Non loin de Douarnenez et au fond de la baie de ce nom existe une petite et pauvre agglomération à laquelle s'attache encore le titre de ville en souvenir d'une prospérité aujourd'hui complètement éclipsée : c'est Locronan. Son église est considérable parmi nos monuments religieux, et sa tour, ouvrage du XVème siècle, était digne de l'édifice lorsque sa masse, large de 9 m. 30 c. et haute de 30 m. 50 c., apparaissait surmontée de la flèche qui en complétait l'élévation. Mais cette pyramide n'existe plus. Vers 1806, un coup de tonnerre y ouvrit une brèche. Ce dommage était-il facilement réparable ? C'est une question sur laquelle nous ne saurions aujourd'hui nous faire un avis. Mais ce qui est évident, c'est que, puisque l'on se décidait à enlever les débris de cette flèche, il fallait dresser des échafaudages et procéder à cette démolition pierre par pierre, de manière que les matériaux pussent servir à une reconstruction. Au lieu de prendre ces soins, on jeta des grapins de navire sur le sommet de la pyramide fendue, et la population fut appelée à tirer sur les cordes, qui se rompirent plusieurs fois, afin d'arracher à grands efforts la partie supérieure du monument.
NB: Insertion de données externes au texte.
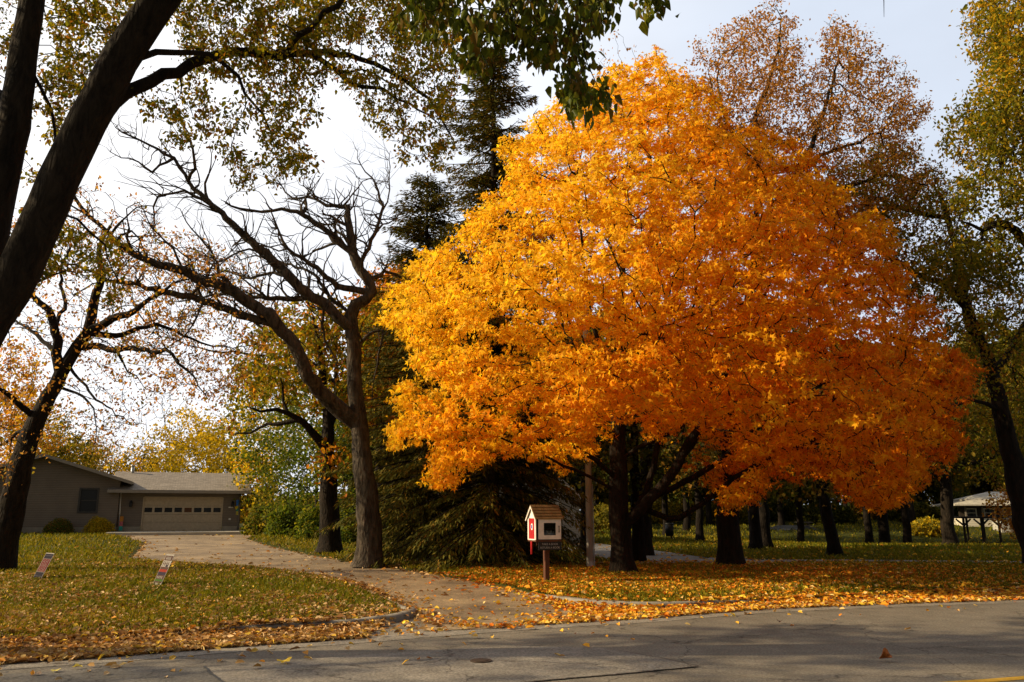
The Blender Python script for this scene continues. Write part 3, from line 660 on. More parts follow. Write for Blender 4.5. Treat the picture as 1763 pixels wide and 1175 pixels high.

On y réussit enfin, mais ce système de destruction barbare eut les tristes effets que l'on devait attendre. Des blocs détachés de la masse, après avoir enfoncé les toitures, renversèrent dans leur chute certaines parties de la voûte en pierre du vaisseau, et ce n'est que par miracle que le tombeau si bien sculpté de Saint Renan et l'ensemble de l'édifice, échappèrent aux excès de ce vandalisme de l'ignorance.
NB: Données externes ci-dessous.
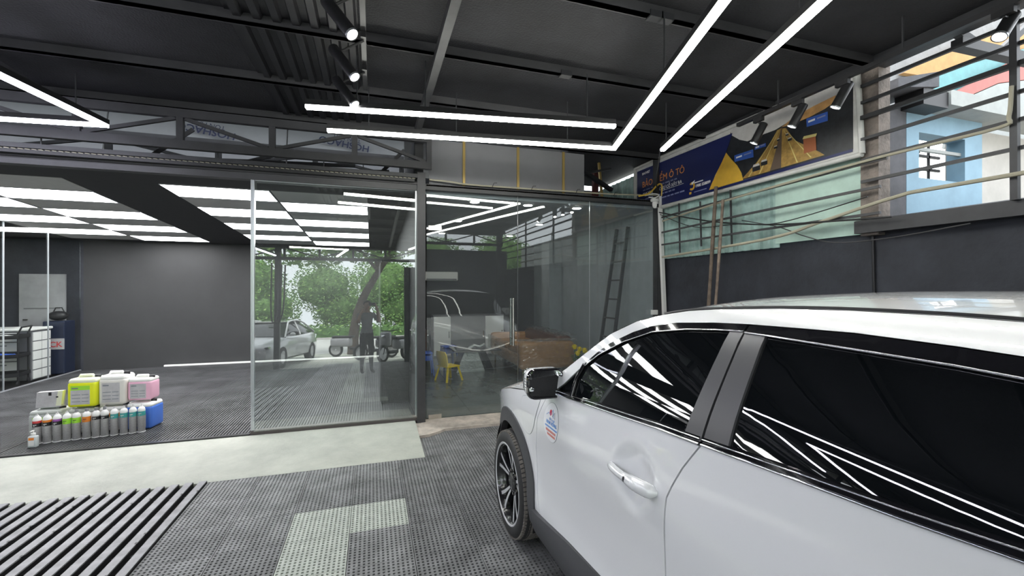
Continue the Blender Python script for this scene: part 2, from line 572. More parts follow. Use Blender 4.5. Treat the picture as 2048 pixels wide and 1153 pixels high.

Ce fait, qui s'accomplissait il y a un plusieurs années sans qu'aucune réclamation se fit entendre, est un bien triste témoignage de l'oubli des vieilles traditions de l'art et des profondes ténèbres qui voilaient, à cette époque de mutilation, le prix inestimable de tant de monuments dont nous déplorons la perte. Grâce à Dieu ! la lumière s'est faite, et mille voix s'élèveraient aujourd'hui pour dénoncer et flétrir de si malheureuses aberrations. Mais comment la génération nouvelle a-t-elle appris à comprendre la valeur artistique de ces œuvres du génie national et a-t-elle secoué cette admiration exclusive pour les monuments grecs et romains qui ne laissaient place qu'au mépris pour les conceptions du moyen-âge ? Qui nous a arraché à cet aveugle dénigrement si souvent complice des dévastations méditées par l'impiété ? Nous le devons aux hommes dévoués qui se sont patiemment mis à l'étude pour recueillir les notions de la science monumentale, et aux disciples qui se sont fait un devoir de la propager en enseignements. C'est le triomphe de l'archéologie qui a vu accourir sous ses bannières, dans chaque pays, l'élite des citoyens jaloux de faire revivre les traditions de son histoire locale et d'assurer la conservation de ses monuments. Cette tâche, l'Association bretonne l'a dignement accomplie dans vos départements, avec l'aide de nos Sociétés d'Archéologie dont elle est le centre. Ce n'était pas assez que le sentiment des arts du moyen-âge eût son réveil, il fallait que le retour à ces voies oubliées fût éclairé et dirigé par ces guides dont l'architecte des édifices religieux est toujours heureux de rencontrer les avis et le concours (M. Bigot, architecte diocésain).